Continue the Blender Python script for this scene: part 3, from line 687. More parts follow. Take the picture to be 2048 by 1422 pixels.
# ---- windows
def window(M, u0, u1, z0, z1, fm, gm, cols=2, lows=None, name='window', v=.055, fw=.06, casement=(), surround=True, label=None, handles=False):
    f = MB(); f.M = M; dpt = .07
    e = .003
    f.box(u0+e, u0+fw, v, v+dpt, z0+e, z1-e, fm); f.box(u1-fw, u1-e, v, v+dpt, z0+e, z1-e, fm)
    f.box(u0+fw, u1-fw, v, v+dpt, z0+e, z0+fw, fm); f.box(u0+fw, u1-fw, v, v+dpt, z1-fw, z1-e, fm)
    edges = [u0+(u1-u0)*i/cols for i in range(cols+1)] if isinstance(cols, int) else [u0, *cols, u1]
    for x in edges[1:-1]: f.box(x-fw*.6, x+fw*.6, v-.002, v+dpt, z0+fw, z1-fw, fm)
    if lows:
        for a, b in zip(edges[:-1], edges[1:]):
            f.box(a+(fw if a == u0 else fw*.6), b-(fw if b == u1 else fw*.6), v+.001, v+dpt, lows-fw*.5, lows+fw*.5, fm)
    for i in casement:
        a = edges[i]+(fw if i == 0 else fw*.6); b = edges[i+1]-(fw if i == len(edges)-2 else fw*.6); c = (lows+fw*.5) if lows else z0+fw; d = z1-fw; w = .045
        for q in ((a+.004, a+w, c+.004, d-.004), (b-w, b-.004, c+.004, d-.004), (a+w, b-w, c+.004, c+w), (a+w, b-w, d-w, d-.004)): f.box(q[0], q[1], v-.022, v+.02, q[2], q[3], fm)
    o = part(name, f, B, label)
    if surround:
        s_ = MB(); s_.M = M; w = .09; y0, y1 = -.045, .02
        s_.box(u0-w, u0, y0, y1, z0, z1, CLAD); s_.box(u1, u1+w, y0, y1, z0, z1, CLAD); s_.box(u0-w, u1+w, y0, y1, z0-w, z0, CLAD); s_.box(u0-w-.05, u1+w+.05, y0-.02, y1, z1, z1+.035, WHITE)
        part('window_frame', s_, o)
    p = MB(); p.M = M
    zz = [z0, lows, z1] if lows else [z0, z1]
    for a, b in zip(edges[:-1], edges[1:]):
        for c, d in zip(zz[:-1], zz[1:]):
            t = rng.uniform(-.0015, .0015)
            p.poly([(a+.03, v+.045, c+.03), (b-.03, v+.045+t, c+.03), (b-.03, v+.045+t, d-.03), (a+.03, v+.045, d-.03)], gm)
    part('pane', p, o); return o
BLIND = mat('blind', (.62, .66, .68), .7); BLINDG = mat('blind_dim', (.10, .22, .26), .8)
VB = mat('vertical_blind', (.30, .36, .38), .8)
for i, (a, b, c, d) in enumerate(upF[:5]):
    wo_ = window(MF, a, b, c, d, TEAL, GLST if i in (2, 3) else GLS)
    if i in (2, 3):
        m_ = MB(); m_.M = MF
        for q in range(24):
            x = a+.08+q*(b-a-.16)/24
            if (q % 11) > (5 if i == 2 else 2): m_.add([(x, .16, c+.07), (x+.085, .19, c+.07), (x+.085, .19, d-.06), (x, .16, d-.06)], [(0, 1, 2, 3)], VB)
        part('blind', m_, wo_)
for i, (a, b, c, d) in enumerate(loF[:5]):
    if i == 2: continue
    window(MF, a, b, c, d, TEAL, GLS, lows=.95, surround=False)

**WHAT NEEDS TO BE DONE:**
Output all of the material exactly as written.

**ANSWER TO THIS PROBLEM:**
Continue the Blender Python script for this scene: part 3, from line 687. More parts follow. Take the picture to be 2048 by 1422 pixels.
# ---- windows
def window(M, u0, u1, z0, z1, fm, gm, cols=2, lows=None, name='window', v=.055, fw=.06, casement=(), surround=True, label=None, handles=False):
    f = MB(); f.M = M; dpt = .07
    e = .003
    f.box(u0+e, u0+fw, v, v+dpt, z0+e, z1-e, fm); f.box(u1-fw, u1-e, v, v+dpt, z0+e, z1-e, fm)
    f.box(u0+fw, u1-fw, v, v+dpt, z0+e, z0+fw, fm); f.box(u0+fw, u1-fw, v, v+dpt, z1-fw, z1-e, fm)
    edges = [u0+(u1-u0)*i/cols for i in range(cols+1)] if isinstance(cols, int) else [u0, *cols, u1]
    for x in edges[1:-1]: f.box(x-fw*.6, x+fw*.6, v-.002, v+dpt, z0+fw, z1-fw, fm)
    if lows:
        for a, b in zip(edges[:-1], edges[1:]):
            f.box(a+(fw if a == u0 else fw*.6), b-(fw if b == u1 else fw*.6), v+.001, v+dpt, lows-fw*.5, lows+fw*.5, fm)
    for i in casement:
        a = edges[i]+(fw if i == 0 else fw*.6); b = edges[i+1]-(fw if i == len(edges)-2 else fw*.6); c = (lows+fw*.5) if lows else z0+fw; d = z1-fw; w = .045
        for q in ((a+.004, a+w, c+.004, d-.004), (b-w, b-.004, c+.004, d-.004), (a+w, b-w, c+.004, c+w), (a+w, b-w, d-w, d-.004)): f.box(q[0], q[1], v-.022, v+.02, q[2], q[3], fm)
    o = part(name, f, B, label)
    if surround:
        s_ = MB(); s_.M = M; w = .09; y0, y1 = -.045, .02
        s_.box(u0-w, u0, y0, y1, z0, z1, CLAD); s_.box(u1, u1+w, y0, y1, z0, z1, CLAD); s_.box(u0-w, u1+w, y0, y1, z0-w, z0, CLAD); s_.box(u0-w-.05, u1+w+.05, y0-.02, y1, z1, z1+.035, WHITE)
        part('window_frame', s_, o)
    p = MB(); p.M = M
    zz = [z0, lows, z1] if lows else [z0, z1]
    for a, b in zip(edges[:-1], edges[1:]):
        for c, d in zip(zz[:-1], zz[1:]):
            t = rng.uniform(-.0015, .0015)
            p.poly([(a+.03, v+.045, c+.03), (b-.03, v+.045+t, c+.03), (b-.03, v+.045+t, d-.03), (a+.03, v+.045, d-.03)], gm)
    part('pane', p, o); return o
BLIND = mat('blind', (.62, .66, .68), .7); BLINDG = mat('blind_dim', (.10, .22, .26), .8)
VB = mat('vertical_blind', (.30, .36, .38), .8)
for i, (a, b, c, d) in enumerate(upF[:5]):
    wo_ = window(MF, a, b, c, d, TEAL, GLST if i in (2, 3) else GLS)
    if i in (2, 3):
        m_ = MB(); m_.M = MF
        for q in range(24):
            x = a+.08+q*(b-a-.16)/24
            if (q % 11) > (5 if i == 2 else 2): m_.add([(x, .16, c+.07), (x+.085, .19, c+.07), (x+.085, .19, d-.06), (x, .16, d-.06)], [(0, 1, 2, 3)], VB)
        part('blind', m_, wo_)
for i, (a, b, c, d) in enumerate(loF[:5]):
    if i == 2: continue
    window(MF, a, b, c, d, TEAL, GLS, lows=.95, surround=False)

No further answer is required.